Katharine
Katharine asked Janet Fitch:

I just read White Oleander and was moved by it as I haven't been moved by a work of fiction for a very long time. Who were some of your inspirations for the character of Ingrid? I'm a huge fan of Edna St. Vincent Millay and Ingrid reminded me of her in some ways: her magnetism, selfishness, etc. I also enjoyed your poetic style of writing! Have you published any poetry?

Janet Fitch Thanks Katharine! So glad you liked it! I have to say, my inspirations for Ingrid were many--they came from different directions. A couple of important women in my personal life certainly contributed.

The ancient Japanese writer Sei Shonagon (11th Century--a rival at court of Murasaki, who wrote the first novel, Tale of Gengi) was certainly an inspiration. She wrote the Pillow Book of Sei Shonagon, at a time when women wrote prose a nd men wrote poetry. So the Heian Empire gave us both these amazing prose writers. The Pillow Book laid out the high aesthetic of the Heian Court, just a breathtakingly refined way of seeing the world.

I had long wondered what if she had lived in our time, and instead of being an aristocrat, had a crummy job and a crummy apartment, yet still treasured that high aesthetic. In other words, what happens to people like her, kind of aesthetic aristocrats who don't have the money or the leisure that the original producers of that aesthetic had. What would happen to a person like that? Answer: they get pretty pissed off. (I must say I had more than a scoop of this when I was a young person.)
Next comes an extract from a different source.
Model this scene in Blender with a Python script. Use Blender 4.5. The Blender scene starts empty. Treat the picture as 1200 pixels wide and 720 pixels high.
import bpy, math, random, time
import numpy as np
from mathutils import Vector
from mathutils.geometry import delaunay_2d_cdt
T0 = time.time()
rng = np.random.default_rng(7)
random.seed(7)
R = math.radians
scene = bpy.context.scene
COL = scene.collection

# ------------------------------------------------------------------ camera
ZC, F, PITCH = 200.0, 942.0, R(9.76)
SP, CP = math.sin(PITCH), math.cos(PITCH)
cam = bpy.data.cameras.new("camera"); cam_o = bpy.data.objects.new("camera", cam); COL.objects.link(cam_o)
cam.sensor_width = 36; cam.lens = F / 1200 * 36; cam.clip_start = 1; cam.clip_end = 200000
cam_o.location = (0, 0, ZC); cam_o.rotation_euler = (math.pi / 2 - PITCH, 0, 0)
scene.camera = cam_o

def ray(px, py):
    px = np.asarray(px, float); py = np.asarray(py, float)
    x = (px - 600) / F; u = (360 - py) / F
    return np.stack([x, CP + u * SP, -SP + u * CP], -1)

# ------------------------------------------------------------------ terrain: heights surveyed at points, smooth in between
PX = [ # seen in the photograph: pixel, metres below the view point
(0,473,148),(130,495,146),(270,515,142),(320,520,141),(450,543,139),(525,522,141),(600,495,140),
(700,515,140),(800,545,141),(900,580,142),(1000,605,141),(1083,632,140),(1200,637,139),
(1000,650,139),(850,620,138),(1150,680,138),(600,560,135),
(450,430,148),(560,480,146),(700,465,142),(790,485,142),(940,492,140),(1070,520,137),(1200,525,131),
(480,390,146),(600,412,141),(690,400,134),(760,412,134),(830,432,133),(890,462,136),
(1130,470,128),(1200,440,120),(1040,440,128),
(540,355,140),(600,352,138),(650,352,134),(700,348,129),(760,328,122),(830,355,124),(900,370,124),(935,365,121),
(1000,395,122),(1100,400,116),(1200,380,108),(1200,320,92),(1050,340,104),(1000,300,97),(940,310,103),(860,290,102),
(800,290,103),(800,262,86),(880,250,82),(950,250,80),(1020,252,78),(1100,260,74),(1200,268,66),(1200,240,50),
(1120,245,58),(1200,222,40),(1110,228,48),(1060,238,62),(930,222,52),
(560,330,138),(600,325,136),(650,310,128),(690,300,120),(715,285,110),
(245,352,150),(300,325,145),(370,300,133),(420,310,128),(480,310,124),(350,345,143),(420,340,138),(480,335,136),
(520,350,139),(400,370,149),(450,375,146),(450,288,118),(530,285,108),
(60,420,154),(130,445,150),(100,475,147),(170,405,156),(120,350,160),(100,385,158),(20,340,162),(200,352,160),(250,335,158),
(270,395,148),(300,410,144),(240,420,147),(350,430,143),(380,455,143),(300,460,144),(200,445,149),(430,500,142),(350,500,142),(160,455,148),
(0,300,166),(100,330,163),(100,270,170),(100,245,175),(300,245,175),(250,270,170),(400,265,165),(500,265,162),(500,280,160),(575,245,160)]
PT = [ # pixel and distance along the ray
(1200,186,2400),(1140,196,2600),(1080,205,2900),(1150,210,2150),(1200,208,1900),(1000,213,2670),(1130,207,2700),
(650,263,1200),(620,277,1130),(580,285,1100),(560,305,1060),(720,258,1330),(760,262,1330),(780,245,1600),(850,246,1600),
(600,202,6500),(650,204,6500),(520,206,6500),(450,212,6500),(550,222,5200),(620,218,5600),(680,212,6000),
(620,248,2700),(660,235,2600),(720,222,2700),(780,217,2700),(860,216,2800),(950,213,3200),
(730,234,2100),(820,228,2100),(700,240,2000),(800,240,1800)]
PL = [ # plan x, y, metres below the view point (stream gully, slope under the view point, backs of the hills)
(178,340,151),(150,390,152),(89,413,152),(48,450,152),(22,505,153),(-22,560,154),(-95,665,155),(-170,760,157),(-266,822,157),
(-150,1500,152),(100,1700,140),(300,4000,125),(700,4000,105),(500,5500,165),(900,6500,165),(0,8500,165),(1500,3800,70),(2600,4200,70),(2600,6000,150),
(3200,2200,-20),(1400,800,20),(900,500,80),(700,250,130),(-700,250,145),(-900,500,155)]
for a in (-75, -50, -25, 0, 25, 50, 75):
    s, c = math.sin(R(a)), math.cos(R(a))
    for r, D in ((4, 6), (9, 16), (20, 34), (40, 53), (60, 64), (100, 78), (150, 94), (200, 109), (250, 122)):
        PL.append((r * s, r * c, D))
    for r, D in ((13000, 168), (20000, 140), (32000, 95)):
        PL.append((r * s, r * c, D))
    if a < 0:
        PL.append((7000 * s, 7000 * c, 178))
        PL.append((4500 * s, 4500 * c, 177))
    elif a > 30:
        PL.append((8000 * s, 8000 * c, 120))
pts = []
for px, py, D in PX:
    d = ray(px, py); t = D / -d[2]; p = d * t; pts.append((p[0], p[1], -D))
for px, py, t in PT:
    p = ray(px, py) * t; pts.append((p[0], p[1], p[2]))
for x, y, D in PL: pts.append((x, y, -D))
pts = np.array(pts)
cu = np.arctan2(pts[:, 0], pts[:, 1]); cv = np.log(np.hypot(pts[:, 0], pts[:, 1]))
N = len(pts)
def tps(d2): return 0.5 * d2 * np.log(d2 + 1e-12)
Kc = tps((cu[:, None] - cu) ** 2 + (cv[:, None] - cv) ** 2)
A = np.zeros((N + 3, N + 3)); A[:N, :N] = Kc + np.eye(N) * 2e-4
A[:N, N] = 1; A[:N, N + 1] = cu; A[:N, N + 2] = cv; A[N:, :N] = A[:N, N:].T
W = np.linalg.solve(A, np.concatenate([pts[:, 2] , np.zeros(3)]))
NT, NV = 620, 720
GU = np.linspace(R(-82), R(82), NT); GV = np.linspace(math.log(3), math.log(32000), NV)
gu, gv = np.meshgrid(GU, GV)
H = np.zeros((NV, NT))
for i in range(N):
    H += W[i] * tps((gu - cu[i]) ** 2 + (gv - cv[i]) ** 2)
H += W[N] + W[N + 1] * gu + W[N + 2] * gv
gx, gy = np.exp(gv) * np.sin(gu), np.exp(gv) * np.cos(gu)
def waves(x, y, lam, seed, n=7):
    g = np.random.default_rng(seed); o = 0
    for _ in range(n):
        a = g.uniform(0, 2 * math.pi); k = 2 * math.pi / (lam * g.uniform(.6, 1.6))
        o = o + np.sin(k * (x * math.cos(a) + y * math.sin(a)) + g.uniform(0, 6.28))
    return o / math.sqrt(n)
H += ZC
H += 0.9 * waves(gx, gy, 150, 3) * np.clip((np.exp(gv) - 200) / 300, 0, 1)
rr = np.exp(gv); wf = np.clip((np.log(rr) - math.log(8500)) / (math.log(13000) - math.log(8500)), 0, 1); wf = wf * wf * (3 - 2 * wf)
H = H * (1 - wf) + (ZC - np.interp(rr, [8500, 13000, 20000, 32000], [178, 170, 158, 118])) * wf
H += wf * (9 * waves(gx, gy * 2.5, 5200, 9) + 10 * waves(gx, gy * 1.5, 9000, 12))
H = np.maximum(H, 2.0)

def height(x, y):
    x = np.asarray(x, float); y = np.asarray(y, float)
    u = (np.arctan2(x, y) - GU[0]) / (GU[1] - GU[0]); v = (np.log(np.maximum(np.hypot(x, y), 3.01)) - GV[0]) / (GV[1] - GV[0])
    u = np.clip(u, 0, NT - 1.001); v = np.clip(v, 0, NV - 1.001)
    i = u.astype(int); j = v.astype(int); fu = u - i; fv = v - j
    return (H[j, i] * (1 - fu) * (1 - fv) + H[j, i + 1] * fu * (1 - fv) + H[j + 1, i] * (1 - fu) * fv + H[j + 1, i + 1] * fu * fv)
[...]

Also, Ingrid is in many ways the artist in me, who just wants to be left alone to pursue my art all the way to the end, without having to be interrupted with other people's needs. Not to have to take care of anybody. I think all artists have this in them, but it's more noted with women because we're expected to take care of people--especially when we have children. We do, because there is more in life than the making of art, but when we insist on our own primacy, it seems more selfish than it does when we think of male artists. How dare she not take care of us!

So just a few thoughts... Thanks, so glad you like my writing! I have not published any poetry, except my characters' work. Thanks for the question!